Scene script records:
------------------------------

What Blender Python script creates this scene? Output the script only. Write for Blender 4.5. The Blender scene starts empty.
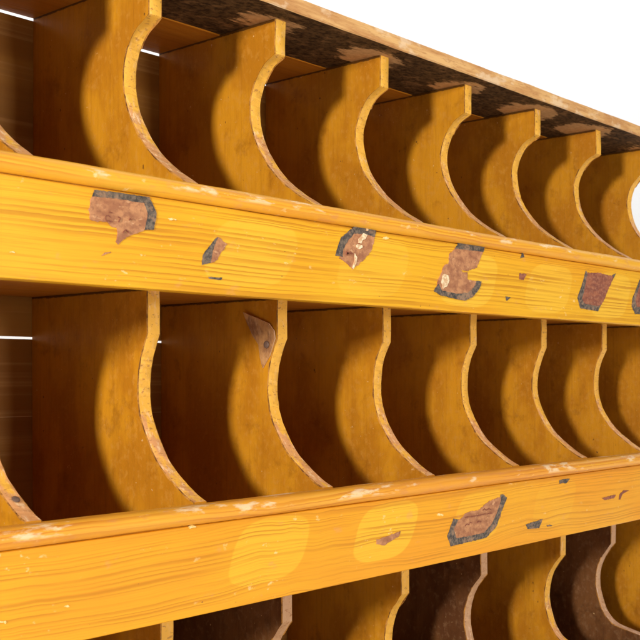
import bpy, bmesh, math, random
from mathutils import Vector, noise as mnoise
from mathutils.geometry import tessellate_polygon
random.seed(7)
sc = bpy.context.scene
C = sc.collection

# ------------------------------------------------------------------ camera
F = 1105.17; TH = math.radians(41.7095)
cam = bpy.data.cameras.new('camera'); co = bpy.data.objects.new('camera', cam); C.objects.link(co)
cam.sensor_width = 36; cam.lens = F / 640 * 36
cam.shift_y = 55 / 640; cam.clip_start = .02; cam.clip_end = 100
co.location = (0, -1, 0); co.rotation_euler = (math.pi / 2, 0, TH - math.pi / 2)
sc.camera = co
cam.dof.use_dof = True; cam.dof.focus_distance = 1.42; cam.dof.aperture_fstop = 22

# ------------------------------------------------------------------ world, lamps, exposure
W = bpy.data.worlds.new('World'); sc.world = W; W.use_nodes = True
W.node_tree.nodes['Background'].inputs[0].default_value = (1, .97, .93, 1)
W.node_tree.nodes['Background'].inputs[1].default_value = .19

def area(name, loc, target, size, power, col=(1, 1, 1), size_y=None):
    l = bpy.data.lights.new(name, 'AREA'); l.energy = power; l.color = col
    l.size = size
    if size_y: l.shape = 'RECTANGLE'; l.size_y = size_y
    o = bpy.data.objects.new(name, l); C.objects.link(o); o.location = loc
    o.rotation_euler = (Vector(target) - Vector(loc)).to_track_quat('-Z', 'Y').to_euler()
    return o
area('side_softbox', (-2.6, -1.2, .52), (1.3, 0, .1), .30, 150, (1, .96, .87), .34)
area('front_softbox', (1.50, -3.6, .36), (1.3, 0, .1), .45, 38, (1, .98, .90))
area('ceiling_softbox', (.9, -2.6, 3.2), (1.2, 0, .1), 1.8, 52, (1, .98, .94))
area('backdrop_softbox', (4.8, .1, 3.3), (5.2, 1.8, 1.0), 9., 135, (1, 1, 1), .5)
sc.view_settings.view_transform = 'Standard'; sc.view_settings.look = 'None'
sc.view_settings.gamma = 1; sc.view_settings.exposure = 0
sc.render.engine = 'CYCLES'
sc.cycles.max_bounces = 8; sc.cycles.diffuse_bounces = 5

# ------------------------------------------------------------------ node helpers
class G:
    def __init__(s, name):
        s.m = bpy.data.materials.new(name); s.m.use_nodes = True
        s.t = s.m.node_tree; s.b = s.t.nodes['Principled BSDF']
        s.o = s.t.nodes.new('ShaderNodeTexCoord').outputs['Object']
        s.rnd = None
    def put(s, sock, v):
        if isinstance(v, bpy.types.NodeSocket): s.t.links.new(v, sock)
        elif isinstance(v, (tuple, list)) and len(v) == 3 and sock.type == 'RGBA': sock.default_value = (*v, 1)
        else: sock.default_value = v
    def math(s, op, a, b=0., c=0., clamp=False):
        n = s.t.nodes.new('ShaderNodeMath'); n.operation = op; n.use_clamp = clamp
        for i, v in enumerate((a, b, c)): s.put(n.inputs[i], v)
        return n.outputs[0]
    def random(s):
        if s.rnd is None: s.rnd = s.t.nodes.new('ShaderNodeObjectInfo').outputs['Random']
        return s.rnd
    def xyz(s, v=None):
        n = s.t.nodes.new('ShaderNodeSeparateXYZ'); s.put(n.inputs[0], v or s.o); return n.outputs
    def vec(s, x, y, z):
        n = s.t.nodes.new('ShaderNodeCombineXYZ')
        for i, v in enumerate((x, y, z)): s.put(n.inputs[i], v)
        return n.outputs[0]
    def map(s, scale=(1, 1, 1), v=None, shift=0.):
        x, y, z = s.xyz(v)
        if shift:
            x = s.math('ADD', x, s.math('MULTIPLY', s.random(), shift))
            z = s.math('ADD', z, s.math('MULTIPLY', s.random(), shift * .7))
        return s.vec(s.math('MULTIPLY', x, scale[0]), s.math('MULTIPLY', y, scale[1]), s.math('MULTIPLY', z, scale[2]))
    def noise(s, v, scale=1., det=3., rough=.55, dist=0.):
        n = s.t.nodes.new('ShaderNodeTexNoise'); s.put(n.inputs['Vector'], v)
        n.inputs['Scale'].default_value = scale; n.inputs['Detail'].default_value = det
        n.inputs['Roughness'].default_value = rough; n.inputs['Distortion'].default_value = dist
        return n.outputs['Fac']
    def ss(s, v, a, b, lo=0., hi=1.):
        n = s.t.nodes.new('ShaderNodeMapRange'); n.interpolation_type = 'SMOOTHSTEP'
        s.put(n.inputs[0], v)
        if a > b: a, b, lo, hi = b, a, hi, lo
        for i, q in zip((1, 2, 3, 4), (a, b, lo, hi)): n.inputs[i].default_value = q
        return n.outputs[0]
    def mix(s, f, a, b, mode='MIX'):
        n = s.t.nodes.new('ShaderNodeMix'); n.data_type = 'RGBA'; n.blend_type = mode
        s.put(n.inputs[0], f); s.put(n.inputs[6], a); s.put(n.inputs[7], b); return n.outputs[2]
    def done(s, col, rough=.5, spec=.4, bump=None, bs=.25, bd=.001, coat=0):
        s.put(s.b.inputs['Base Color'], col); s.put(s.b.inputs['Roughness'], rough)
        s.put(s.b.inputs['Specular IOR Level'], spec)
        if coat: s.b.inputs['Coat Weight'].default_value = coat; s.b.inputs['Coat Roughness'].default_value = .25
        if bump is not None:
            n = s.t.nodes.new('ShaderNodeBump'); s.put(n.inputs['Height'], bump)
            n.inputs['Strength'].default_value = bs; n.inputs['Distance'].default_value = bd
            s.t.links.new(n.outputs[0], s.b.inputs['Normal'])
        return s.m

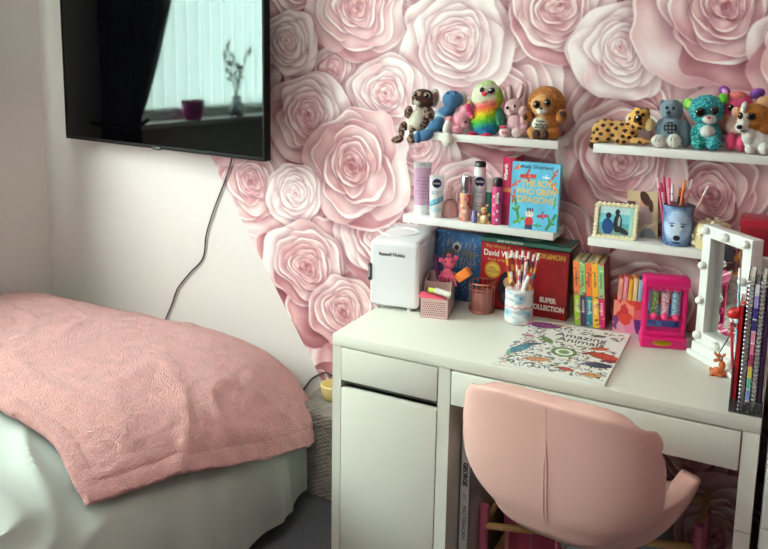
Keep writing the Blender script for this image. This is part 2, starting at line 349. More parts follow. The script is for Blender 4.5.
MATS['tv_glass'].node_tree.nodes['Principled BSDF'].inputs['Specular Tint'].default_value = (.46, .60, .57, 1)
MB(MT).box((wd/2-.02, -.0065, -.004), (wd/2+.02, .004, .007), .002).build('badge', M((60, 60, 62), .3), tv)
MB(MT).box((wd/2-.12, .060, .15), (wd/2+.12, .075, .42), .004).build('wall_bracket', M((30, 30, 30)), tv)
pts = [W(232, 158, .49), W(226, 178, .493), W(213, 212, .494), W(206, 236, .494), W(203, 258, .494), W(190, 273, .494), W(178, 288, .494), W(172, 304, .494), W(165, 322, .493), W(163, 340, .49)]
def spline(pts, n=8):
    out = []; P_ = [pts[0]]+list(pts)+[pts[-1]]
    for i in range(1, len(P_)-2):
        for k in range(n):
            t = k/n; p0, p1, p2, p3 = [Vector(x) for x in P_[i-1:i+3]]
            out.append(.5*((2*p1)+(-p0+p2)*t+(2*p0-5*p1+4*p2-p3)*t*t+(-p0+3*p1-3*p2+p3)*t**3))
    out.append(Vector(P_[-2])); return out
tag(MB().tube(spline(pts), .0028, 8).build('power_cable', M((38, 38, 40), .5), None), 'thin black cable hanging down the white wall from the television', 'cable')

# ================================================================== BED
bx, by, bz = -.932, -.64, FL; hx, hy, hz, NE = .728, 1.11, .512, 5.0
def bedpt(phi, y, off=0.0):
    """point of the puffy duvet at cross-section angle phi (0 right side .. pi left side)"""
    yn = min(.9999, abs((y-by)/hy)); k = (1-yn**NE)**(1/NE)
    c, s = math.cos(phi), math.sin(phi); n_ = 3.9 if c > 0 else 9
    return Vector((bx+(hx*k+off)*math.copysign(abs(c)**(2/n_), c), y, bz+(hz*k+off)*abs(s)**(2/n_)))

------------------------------

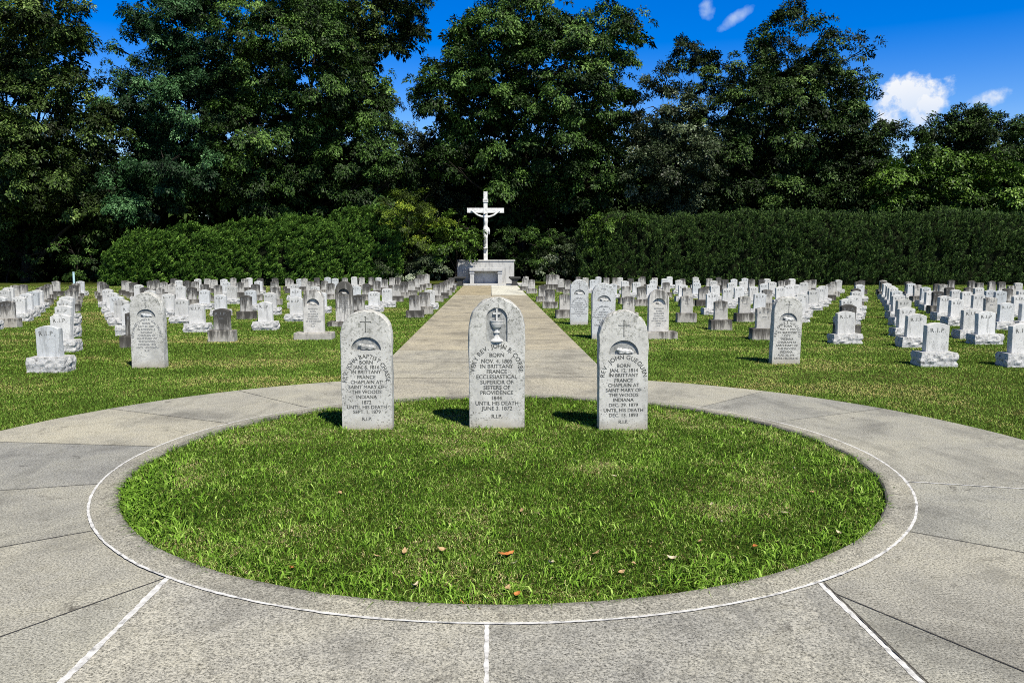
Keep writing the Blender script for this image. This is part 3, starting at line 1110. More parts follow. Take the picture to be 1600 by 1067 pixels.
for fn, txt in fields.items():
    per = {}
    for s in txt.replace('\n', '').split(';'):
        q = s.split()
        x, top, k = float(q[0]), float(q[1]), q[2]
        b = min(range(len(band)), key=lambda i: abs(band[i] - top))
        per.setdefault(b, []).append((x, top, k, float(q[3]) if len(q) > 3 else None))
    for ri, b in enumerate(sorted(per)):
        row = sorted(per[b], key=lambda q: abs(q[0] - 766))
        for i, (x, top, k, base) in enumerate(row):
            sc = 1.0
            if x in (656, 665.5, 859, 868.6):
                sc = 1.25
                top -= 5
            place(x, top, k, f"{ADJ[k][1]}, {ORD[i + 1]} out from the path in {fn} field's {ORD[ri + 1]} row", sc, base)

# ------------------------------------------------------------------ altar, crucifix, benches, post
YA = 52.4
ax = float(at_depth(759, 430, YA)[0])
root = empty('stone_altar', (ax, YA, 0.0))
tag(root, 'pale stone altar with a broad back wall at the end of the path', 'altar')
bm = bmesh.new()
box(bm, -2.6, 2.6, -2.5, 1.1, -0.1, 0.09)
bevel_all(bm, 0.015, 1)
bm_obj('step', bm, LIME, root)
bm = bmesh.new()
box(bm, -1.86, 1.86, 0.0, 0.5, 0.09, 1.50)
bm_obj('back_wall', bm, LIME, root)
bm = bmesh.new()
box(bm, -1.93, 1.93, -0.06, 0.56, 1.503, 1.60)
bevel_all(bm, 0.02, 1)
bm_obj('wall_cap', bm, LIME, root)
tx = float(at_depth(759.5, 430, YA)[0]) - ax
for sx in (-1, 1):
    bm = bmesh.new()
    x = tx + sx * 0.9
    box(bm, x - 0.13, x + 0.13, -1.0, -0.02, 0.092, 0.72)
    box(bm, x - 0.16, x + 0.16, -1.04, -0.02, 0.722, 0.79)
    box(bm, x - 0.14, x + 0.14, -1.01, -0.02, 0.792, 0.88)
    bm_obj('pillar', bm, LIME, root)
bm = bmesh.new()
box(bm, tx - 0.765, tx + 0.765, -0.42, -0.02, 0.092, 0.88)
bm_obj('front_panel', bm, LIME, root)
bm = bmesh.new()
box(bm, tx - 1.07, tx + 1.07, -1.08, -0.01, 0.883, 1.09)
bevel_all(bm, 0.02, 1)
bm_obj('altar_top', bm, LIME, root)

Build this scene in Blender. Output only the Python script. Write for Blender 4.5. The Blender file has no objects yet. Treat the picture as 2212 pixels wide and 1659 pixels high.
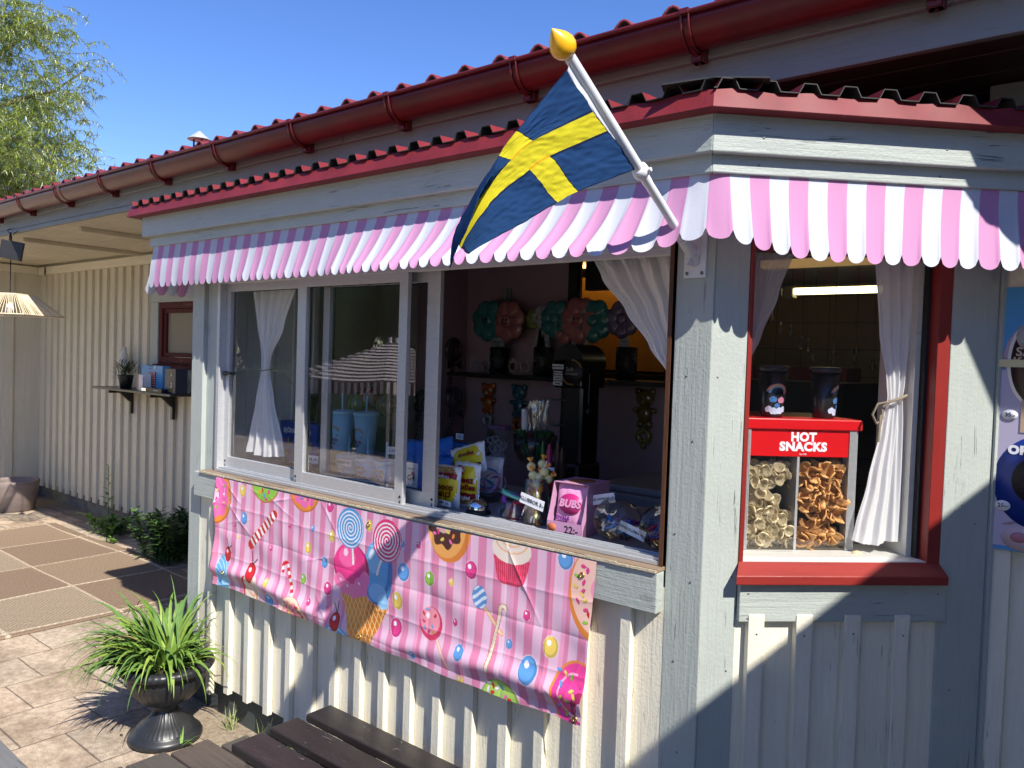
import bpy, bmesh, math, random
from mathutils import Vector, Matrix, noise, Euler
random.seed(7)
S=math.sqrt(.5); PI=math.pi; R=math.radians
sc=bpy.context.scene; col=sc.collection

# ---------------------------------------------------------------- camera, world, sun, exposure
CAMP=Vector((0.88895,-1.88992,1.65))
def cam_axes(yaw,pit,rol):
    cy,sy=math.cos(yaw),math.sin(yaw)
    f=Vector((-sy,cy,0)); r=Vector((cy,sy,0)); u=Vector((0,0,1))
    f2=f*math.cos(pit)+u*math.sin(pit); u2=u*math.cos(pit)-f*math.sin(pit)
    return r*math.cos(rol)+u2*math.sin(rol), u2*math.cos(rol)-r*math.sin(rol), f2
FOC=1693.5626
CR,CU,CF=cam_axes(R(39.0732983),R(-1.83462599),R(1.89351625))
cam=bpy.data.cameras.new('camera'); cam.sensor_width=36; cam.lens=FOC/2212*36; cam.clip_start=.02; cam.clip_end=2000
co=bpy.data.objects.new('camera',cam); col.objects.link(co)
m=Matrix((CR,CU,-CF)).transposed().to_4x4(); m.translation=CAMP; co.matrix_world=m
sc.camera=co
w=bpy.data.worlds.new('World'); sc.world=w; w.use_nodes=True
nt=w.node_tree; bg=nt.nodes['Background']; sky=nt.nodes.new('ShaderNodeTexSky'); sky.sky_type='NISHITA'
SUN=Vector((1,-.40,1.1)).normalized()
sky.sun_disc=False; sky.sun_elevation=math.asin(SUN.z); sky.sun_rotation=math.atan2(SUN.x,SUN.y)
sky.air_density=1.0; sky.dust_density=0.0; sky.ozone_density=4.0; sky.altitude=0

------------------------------

Stated exercise:
Print everything from the line with "Build this scene" down to the line with "sc=bpy.context.scene; col=sc.collection" in the entries above, both lines included and nothing more, without the pictures.

Written response:
Build this scene in Blender. Output only the Python script. Write for Blender 4.5. The Blender file has no objects yet. Treat the picture as 2212 pixels wide and 1659 pixels high.
import bpy, bmesh, math, random
from mathutils import Vector, Matrix, noise, Euler
random.seed(7)
S=math.sqrt(.5); PI=math.pi; R=math.radians
sc=bpy.context.scene; col=sc.collection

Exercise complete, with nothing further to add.